_Requirement_: Records follow. Select each line holding "only".

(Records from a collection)
^^^^

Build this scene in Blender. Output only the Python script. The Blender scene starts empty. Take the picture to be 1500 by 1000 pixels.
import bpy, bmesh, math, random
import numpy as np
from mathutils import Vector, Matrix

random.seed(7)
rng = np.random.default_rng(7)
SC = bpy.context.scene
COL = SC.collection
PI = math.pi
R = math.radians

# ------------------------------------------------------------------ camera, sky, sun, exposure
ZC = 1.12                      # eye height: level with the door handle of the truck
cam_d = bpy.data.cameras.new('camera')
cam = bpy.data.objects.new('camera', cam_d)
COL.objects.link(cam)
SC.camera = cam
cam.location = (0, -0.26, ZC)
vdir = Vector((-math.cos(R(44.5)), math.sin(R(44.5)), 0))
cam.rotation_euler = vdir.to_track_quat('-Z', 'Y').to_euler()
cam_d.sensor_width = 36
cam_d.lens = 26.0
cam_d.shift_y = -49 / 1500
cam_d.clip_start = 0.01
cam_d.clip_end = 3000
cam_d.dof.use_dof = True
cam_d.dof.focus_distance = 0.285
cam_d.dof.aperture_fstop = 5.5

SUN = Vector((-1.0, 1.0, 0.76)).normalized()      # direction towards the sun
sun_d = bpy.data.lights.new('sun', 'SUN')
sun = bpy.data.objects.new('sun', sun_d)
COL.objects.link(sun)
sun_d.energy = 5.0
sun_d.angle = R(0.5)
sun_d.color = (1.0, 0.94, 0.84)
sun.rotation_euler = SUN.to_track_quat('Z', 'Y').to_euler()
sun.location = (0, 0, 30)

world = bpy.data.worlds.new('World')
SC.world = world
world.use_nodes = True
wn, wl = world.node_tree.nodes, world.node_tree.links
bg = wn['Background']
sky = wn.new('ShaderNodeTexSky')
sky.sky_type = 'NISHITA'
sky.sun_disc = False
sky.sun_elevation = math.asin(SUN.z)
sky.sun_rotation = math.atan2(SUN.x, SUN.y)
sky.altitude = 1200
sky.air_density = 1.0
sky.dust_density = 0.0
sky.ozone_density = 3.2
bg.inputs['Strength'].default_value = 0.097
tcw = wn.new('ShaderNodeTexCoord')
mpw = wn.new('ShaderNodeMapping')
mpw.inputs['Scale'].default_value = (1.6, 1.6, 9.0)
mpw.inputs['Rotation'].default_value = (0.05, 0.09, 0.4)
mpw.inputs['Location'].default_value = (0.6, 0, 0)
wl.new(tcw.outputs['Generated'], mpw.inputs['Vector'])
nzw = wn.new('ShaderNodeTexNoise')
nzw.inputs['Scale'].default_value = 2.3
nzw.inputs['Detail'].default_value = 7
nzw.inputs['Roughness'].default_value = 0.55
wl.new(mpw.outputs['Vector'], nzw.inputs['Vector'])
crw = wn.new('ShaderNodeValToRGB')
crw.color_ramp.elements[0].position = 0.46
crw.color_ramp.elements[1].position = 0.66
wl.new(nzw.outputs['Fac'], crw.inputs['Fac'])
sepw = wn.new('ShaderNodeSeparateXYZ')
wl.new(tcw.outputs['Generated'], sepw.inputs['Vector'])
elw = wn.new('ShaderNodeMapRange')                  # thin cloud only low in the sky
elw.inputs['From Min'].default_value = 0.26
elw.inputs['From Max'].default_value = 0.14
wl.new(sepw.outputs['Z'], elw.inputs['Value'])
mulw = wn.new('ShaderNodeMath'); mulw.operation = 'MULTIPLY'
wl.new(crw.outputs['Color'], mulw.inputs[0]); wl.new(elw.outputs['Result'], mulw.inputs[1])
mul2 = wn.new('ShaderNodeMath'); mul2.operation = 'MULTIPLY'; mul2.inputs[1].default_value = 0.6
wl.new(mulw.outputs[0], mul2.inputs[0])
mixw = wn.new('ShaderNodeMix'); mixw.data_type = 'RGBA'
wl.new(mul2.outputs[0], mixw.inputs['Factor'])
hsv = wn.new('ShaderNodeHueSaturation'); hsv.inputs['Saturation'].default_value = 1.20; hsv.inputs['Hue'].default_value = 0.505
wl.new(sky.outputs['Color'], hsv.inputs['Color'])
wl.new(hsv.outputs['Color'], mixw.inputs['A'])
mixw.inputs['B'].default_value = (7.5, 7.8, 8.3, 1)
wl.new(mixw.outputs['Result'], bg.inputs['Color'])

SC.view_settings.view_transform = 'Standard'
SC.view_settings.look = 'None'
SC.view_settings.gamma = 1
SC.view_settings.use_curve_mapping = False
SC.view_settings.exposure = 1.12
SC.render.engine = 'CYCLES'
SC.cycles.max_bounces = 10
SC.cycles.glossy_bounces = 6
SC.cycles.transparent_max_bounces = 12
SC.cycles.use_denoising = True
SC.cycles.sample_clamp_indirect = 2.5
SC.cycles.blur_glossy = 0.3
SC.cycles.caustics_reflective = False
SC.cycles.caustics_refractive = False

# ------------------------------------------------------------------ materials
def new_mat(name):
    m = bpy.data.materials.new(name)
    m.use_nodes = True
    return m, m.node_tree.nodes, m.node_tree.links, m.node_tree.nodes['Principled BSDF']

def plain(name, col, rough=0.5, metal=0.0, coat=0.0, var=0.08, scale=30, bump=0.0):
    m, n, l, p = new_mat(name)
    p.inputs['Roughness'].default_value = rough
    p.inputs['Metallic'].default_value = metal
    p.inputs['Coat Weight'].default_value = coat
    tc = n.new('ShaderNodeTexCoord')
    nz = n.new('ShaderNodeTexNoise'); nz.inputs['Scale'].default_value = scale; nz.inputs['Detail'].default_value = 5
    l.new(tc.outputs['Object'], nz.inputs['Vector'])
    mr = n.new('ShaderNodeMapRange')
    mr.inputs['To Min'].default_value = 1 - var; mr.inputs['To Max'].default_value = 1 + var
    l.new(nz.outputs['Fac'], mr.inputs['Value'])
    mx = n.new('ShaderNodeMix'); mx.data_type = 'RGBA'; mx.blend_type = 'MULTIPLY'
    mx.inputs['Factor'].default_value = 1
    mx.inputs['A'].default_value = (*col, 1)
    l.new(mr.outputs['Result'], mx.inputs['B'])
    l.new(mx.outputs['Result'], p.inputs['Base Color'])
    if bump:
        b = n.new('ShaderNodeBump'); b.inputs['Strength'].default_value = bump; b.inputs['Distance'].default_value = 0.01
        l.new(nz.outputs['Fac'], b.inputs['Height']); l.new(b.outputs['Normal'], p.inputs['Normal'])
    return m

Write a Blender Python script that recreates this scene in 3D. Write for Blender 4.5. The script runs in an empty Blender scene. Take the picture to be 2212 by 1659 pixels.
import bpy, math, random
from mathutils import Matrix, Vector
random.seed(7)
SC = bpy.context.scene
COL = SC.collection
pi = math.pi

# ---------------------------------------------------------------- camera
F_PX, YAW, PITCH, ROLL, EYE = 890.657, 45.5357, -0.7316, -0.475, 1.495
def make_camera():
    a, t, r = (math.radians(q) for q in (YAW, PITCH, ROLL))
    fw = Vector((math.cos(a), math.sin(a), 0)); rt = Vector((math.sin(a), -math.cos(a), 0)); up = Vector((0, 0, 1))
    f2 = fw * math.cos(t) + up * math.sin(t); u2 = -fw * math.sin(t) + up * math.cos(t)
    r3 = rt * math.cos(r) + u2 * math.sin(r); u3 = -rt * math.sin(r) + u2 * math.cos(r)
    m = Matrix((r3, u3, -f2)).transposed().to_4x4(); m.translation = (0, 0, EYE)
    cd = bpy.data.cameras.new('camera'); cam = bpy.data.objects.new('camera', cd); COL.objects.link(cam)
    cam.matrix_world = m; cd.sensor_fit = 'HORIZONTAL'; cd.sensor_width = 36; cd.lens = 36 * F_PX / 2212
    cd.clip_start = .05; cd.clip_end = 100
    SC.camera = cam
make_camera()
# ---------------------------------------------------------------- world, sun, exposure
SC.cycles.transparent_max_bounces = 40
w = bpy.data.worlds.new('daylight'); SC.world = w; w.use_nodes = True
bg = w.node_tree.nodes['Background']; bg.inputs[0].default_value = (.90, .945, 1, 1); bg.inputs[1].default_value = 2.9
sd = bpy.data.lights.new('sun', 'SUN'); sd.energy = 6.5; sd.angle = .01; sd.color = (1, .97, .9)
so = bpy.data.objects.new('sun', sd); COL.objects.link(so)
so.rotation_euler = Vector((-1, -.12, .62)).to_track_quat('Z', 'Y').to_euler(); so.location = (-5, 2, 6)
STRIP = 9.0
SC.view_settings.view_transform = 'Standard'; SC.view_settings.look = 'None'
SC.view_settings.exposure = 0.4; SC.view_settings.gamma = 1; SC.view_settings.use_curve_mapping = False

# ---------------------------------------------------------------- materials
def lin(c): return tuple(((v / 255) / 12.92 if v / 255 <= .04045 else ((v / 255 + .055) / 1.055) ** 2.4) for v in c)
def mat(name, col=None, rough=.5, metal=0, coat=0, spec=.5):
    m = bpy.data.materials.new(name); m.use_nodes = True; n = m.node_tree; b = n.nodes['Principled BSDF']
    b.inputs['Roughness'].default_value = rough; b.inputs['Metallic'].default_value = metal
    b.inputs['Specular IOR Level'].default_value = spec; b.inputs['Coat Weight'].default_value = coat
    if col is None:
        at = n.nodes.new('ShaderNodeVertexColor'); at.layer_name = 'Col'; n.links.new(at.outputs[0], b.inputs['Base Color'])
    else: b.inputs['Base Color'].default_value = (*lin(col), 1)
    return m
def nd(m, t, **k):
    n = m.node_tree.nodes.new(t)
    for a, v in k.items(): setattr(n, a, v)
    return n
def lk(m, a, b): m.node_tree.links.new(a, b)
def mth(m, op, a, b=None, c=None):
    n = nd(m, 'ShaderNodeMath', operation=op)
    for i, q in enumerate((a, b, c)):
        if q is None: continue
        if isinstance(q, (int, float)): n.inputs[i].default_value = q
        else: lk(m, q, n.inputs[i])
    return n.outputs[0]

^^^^

_Worked answer_:
Build this scene in Blender. Output only the Python script. The Blender scene starts empty. Take the picture to be 1500 by 1000 pixels.
elw = wn.new('ShaderNodeMapRange')                  # thin cloud only low in the sky